Recurring issues about the entitlement to CE’s relating to drawings included in the WI by the Employer that are detailed as ‘proposed’. The WI also confirms that the ‘accuracy of the drawings or design data’ as the intention of the inclusion was to share all known information in order to reduce the risk to the contractor and thereby lowering the tenders. The contract is ECC Option C D&B and the Contractor is of the opinion that any change compared with his final design is a CE. Is this not dealt with through the pain/gain otherwise every value engineering opportunity would result in a negative CE?
It would only a compensation event if the Project Manager has issued an instruction to change the Works Information along the way. If the Parties agreed to do something different then that should ave been captured at the time. You also need to read the contract and Works Information carefully to see if it identifies any other risk transfer/liability. For example, the Works Information may state that there is an Employer provided outline design and the Contractor is to develop the detailed design which would not be a CE.
It is an age old industry problem however as to what is considered “design development” and what is considered a compensation event.
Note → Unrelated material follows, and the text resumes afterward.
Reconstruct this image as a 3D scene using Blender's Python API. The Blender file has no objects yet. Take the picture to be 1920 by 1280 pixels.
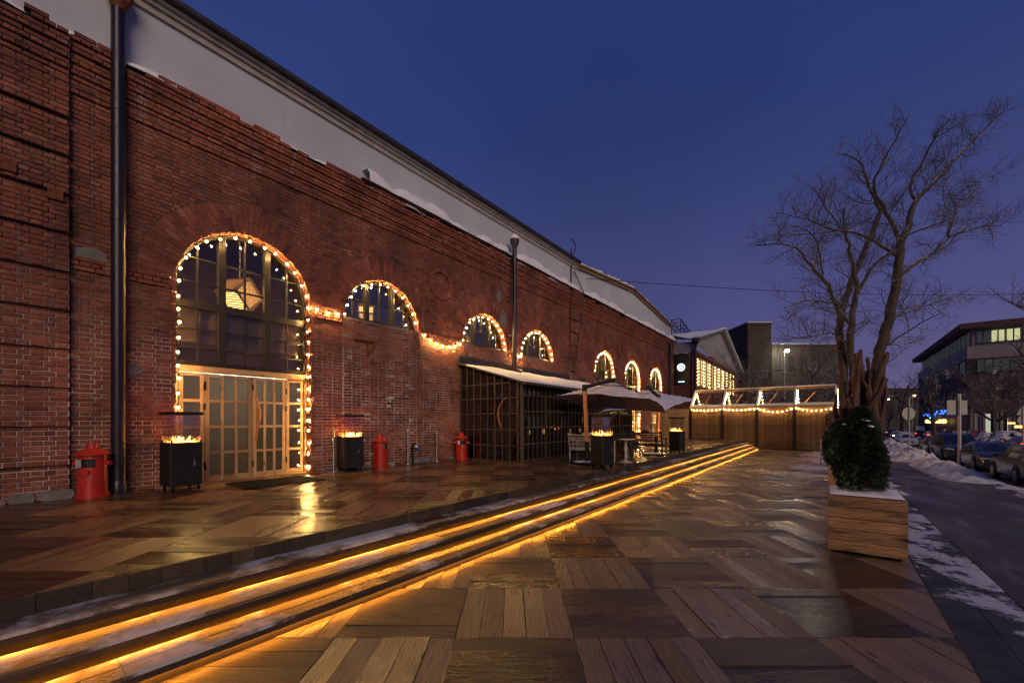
import bpy, bmesh, math, random
from mathutils import Vector, Matrix, noise as mnoise
R = math.radians
random.seed(7)
S = bpy.context.scene
COL = S.collection

# ------------------------------------------------------------------ camera
TH = math.atan(594 / 764.0)          # the brick wall runs along +x, the camera looks TH to the left of it
CT, ST = math.cos(TH), math.sin(TH)
D0, CZ, PZ = 9.89, 1.8, 0.554        # camera to wall, camera height, upper terrace height
cam_d = bpy.data.cameras.new('camera')
cam_d.sensor_width = 36; cam_d.lens = 764 / 1920 * 36
cam_d.shift_y = 150 / 1920
cam_d.clip_start = 0.05; cam_d.clip_end = 2000
cam = bpy.data.objects.new('camera', cam_d); COL.objects.link(cam)
cam.location = (0, -D0, CZ)
cam.rotation_euler = (R(90), 0, -(R(90) - TH))
S.camera = cam

# ------------------------------------------------------------------ sky, dusk light, exposure
w = bpy.data.worlds.new('World'); S.world = w; w.use_nodes = True
wn = w.node_tree; wn.nodes.clear()
def WN(t): return wn.nodes.new(t)
wo = WN('ShaderNodeOutputWorld'); bg = WN('ShaderNodeBackground')
sky = WN('ShaderNodeTexSky'); sky.sky_type = 'NISHITA'; sky.sun_disc = False
sky.sun_elevation = R(-3.0); sky.sun_rotation = R(200); sky.altitude = 100
sky.air_density = 1.0; sky.dust_density = 0.6; sky.ozone_density = 4.0
tc = WN('ShaderNodeTexCoord'); sp = WN('ShaderNodeSeparateXYZ')
rp = WN('ShaderNodeValToRGB'); e = rp.color_ramp.elements
e[0].position = 0.0; e[0].color = (0.082, 0.066, 0.132, 1)
e[1].position = 1.0; e[1].color = (0.010, 0.023, 0.112, 1)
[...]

The two are quite significant as compensation events raise the target so the Contractor carries no risk, where as “design development” is what was expected of the Contractor and is not something that will raise the target (and thus dealt with in the pain/gain). This will remain a grey area which ever form of contract you are working under as it can be very subjective.
The Contractor should be stating the reasons as to why they consider it a compensation event when they notify - and if you do not agree with the reasons then the matter ends there (their only recourse being adjudication).
You could also argue that if something has been installed that was different from the Works Information and there is no associated instruction to do it then what exists is actually a Defect!